More telling than the headline number are the sub-indices. New business fell for the fourth month in a row, and foreign demand also weakened. That suggests that both domestic and international customers are pulling back on spending. Companies responded by working through their existing order backlogs at the fastest pace since August last year. That is a sign that firms have spare capacity and are less inclined to hire new workers. Employment slipped again in June, though only slightly.

On the cost side, there was some good news: input price inflation cooled to its lowest level since November last year, helped in part by lower fuel costs. That could ease pressure on margins for service providers, but it also reflects weaker demand, which tends to keep prices in check.

Broader Economy: Stabilizing, Not Rebounding

The composite PMI, which combines services and manufacturing, edged up to 49.5 in June from 49.3 in May. That is still below the 50 mark, meaning the overall German economy is still contracting, albeit at a slower pace. The data suggests the economy is more in a phase of stabilization than a genuine rebound.

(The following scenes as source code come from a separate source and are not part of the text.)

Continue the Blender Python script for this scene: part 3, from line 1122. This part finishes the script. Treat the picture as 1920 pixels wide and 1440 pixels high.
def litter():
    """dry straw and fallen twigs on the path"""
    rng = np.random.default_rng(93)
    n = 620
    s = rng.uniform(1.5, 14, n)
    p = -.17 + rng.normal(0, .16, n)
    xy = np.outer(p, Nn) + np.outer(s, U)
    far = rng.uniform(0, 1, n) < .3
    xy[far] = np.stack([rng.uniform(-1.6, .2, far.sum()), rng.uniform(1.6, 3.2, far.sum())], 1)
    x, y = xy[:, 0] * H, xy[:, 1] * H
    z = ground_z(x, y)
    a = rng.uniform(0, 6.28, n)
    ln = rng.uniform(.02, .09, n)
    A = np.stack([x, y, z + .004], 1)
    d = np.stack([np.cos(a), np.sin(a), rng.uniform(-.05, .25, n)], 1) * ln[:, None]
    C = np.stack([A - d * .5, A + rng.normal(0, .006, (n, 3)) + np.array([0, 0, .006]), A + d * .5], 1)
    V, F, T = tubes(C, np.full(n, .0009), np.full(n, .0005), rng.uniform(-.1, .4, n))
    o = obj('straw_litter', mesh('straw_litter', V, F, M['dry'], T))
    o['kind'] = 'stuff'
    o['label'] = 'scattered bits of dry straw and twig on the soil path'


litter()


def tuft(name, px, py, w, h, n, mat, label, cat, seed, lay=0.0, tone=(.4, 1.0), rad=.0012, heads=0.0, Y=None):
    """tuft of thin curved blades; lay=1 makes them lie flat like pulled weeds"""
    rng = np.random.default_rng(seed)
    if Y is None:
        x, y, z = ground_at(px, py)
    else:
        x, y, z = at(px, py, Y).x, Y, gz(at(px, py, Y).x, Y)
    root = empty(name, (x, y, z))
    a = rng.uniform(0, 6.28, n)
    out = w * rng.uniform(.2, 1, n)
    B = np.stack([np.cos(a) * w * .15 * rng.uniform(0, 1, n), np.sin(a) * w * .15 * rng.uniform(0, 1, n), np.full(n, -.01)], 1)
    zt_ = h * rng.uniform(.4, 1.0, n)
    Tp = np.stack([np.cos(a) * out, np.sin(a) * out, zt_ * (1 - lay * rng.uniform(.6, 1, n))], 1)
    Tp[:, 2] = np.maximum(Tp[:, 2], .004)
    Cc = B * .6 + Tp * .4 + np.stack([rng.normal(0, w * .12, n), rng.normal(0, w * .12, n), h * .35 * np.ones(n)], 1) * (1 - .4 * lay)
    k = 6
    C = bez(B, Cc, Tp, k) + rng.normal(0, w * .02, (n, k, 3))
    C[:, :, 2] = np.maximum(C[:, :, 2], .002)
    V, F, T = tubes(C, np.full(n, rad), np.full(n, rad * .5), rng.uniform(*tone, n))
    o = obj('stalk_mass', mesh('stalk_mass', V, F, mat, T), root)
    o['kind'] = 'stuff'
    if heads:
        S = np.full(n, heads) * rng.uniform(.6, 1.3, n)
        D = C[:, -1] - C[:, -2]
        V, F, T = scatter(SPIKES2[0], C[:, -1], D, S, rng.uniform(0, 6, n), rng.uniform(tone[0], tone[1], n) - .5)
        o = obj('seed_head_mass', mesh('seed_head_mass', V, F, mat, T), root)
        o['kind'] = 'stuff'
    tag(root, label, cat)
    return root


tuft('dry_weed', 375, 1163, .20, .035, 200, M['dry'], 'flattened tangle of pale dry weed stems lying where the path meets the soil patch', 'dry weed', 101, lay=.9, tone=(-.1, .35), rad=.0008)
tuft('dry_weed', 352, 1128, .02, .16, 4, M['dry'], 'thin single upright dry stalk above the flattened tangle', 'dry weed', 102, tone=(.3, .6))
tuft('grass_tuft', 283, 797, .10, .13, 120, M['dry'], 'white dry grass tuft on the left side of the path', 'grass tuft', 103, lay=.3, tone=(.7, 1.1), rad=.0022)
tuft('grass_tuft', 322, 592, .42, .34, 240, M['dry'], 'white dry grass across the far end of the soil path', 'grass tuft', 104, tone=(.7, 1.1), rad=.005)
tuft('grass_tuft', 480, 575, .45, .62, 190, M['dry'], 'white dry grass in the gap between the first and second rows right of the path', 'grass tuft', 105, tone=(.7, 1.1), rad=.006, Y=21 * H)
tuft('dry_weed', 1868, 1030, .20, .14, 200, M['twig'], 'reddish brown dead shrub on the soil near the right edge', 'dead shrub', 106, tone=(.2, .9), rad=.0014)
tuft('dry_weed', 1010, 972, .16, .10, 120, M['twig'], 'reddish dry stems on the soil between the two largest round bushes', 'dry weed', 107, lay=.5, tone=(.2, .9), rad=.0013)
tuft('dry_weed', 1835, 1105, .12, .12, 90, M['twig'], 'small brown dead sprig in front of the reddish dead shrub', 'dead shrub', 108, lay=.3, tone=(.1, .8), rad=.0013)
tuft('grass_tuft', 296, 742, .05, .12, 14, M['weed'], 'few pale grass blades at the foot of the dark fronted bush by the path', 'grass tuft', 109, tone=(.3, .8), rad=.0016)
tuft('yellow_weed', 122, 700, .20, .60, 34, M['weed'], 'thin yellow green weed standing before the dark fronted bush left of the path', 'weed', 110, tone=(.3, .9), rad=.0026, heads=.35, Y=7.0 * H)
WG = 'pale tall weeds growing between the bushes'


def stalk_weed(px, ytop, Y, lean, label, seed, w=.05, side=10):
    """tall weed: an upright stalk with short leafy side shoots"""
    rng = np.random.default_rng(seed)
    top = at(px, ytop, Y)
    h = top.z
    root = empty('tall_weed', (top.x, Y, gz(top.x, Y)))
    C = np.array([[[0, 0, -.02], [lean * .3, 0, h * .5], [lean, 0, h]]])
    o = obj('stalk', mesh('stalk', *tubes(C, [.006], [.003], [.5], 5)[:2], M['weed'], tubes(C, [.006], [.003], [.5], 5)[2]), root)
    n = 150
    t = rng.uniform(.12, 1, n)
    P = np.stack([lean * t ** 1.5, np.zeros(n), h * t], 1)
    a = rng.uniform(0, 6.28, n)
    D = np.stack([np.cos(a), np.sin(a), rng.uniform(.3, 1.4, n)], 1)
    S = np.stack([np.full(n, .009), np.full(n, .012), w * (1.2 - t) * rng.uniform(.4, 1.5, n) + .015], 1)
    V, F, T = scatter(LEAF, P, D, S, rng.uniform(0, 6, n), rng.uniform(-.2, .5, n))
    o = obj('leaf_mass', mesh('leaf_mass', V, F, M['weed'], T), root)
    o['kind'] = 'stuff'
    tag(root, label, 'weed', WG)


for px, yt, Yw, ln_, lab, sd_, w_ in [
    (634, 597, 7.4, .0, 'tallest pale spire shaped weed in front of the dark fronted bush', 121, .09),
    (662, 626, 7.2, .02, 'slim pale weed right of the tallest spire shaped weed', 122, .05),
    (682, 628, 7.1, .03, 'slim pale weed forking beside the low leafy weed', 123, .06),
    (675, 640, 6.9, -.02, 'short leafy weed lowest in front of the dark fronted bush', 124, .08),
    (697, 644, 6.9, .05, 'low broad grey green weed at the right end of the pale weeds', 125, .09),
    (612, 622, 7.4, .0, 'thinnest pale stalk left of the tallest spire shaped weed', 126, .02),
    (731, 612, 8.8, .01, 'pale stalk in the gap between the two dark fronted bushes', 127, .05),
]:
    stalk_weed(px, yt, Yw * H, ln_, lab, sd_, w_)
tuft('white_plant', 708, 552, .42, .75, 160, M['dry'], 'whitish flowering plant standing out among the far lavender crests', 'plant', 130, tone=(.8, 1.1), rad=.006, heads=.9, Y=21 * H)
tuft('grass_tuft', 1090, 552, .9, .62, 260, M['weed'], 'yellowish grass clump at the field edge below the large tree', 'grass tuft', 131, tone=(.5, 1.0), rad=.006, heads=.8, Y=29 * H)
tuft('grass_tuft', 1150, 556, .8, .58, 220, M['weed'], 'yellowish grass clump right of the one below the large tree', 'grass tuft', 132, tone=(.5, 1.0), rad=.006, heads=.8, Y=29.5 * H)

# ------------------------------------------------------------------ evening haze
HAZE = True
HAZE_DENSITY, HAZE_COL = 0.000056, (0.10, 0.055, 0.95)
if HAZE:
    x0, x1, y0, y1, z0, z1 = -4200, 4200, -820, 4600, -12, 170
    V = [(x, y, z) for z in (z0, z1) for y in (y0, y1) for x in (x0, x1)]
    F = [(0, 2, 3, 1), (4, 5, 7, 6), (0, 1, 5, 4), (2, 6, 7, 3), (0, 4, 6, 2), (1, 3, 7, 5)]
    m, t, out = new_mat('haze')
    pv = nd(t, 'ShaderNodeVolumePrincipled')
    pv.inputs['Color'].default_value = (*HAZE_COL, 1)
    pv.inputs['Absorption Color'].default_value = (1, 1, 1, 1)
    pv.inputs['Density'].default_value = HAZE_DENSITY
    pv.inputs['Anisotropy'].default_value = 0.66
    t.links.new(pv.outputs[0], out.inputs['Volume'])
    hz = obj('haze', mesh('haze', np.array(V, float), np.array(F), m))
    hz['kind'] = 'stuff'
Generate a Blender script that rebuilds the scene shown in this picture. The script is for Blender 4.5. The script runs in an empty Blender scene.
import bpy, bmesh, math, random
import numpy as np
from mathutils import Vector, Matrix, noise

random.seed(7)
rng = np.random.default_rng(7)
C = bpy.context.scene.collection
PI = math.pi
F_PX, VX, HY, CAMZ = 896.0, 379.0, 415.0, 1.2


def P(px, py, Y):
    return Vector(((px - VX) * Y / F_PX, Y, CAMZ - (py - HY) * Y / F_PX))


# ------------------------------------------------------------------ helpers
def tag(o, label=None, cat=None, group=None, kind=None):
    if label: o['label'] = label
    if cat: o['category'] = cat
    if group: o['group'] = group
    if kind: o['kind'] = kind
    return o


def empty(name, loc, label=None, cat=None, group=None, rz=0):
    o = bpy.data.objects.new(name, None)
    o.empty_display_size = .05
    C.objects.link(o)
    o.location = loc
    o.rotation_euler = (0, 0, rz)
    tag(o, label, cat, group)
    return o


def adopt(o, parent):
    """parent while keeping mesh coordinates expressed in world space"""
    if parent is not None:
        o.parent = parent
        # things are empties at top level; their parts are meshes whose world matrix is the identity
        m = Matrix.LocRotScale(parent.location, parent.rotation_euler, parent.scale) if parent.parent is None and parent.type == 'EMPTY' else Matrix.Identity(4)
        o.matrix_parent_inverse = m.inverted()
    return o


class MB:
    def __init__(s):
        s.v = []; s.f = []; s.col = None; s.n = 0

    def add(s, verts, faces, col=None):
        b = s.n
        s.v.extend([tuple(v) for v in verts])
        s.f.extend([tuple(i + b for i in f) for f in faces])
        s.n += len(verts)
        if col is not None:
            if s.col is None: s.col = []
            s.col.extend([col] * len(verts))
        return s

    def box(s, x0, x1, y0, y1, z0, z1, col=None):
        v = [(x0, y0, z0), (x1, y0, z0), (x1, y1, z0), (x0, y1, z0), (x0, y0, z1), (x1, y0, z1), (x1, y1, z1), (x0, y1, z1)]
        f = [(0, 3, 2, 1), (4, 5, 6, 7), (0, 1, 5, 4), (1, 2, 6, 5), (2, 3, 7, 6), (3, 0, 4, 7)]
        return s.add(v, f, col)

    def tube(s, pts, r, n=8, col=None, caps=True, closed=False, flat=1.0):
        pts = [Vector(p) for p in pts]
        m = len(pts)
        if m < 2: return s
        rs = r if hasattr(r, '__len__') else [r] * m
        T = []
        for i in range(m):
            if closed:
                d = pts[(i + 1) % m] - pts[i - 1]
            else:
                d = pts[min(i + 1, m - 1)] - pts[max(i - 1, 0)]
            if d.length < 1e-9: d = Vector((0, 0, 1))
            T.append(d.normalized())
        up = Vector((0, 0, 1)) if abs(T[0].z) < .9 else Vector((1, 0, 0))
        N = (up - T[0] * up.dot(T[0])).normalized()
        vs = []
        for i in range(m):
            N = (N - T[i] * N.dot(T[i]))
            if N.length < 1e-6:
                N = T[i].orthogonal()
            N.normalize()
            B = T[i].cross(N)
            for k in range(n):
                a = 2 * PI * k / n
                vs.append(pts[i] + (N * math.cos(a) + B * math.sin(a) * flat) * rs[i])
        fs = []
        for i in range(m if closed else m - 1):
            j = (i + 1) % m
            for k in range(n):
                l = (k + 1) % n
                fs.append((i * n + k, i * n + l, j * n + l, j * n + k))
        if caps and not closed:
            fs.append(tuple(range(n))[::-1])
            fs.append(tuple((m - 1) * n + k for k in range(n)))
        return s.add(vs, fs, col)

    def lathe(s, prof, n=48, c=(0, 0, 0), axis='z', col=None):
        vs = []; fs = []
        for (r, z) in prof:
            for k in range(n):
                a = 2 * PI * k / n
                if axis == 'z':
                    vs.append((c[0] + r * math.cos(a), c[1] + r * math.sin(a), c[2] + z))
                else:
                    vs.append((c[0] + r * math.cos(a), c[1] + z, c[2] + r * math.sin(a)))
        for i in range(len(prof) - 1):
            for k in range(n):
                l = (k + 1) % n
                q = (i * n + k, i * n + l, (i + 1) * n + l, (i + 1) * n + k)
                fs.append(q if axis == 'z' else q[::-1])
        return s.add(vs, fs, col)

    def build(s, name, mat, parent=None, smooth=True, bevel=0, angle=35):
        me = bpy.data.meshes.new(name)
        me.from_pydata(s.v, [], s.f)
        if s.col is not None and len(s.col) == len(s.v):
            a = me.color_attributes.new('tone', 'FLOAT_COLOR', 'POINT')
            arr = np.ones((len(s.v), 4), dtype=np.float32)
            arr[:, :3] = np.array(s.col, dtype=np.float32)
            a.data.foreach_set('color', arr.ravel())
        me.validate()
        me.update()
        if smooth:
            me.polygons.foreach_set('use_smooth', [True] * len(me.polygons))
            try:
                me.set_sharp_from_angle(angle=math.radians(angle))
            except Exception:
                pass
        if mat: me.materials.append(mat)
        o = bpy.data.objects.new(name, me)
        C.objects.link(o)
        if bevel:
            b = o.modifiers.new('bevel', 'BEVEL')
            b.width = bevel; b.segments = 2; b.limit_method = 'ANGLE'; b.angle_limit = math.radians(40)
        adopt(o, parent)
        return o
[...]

Germany's struggles are part of a broader pattern in Europe. The manufacturing sector has been in a prolonged slump, and the services sector, which had been a relative bright spot, is now showing signs of fatigue. The European Central Bank (ECB) has already cut interest rates once, in June, and further cuts could be on the table if the economy continues to weaken.

What It Means for Investors

For investors, the key takeaway is that the German services sector is showing slack, not heat. That has implications for monetary policy. When demand is weak and companies have spare capacity, there is less pressure on wages and prices. That makes it easier for central banks to cut interest rates without worrying about reigniting inflation.

Investors often look at PMI data as a leading indicator for the broader economy. The fact that new orders are falling and backlogs are being worked down suggests that the weakness could persist for a while. That could keep the ECB on a path toward further rate cuts, which would be positive for bond prices and could weigh on the euro.

Short-dated German government bonds are particularly sensitive to changes in rate expectations, so they could rally if the data continues to point to a weak economy. The euro's exchange rate could also be affected, as lower interest rates tend to make a currency less attractive to foreign investors.

For equity investors, the picture is more mixed. A weaker economy means lower corporate earnings, but lower interest rates can boost stock valuations. Sectors that are sensitive to interest rates, such as real estate and utilities, could benefit from rate cuts, while cyclical sectors like industrials and consumer discretionary could struggle if demand remains weak.

Investors should also keep an eye on PMI data from other major economies for context. For example, India's private sector growth slowed in June, with services hitting a 17-month low, while China's private sector growth also slowed, though export orders surged. In Japan, private sector growth accelerated as services rebounded. These diverging trends highlight the uneven nature of the global recovery.

Looking Ahead

The next major data point for Germany will be the final reading of the composite PMI, which will provide a more complete picture of the economy. Investors will also be watching for any comments from ECB officials that could signal the timing and pace of future rate cuts.

For now, the message from the German services sector is clear: demand is soft, and the economy is not out of the woods yet. That could keep the pressure on policymakers to provide more support, which would have ripple effects across financial markets.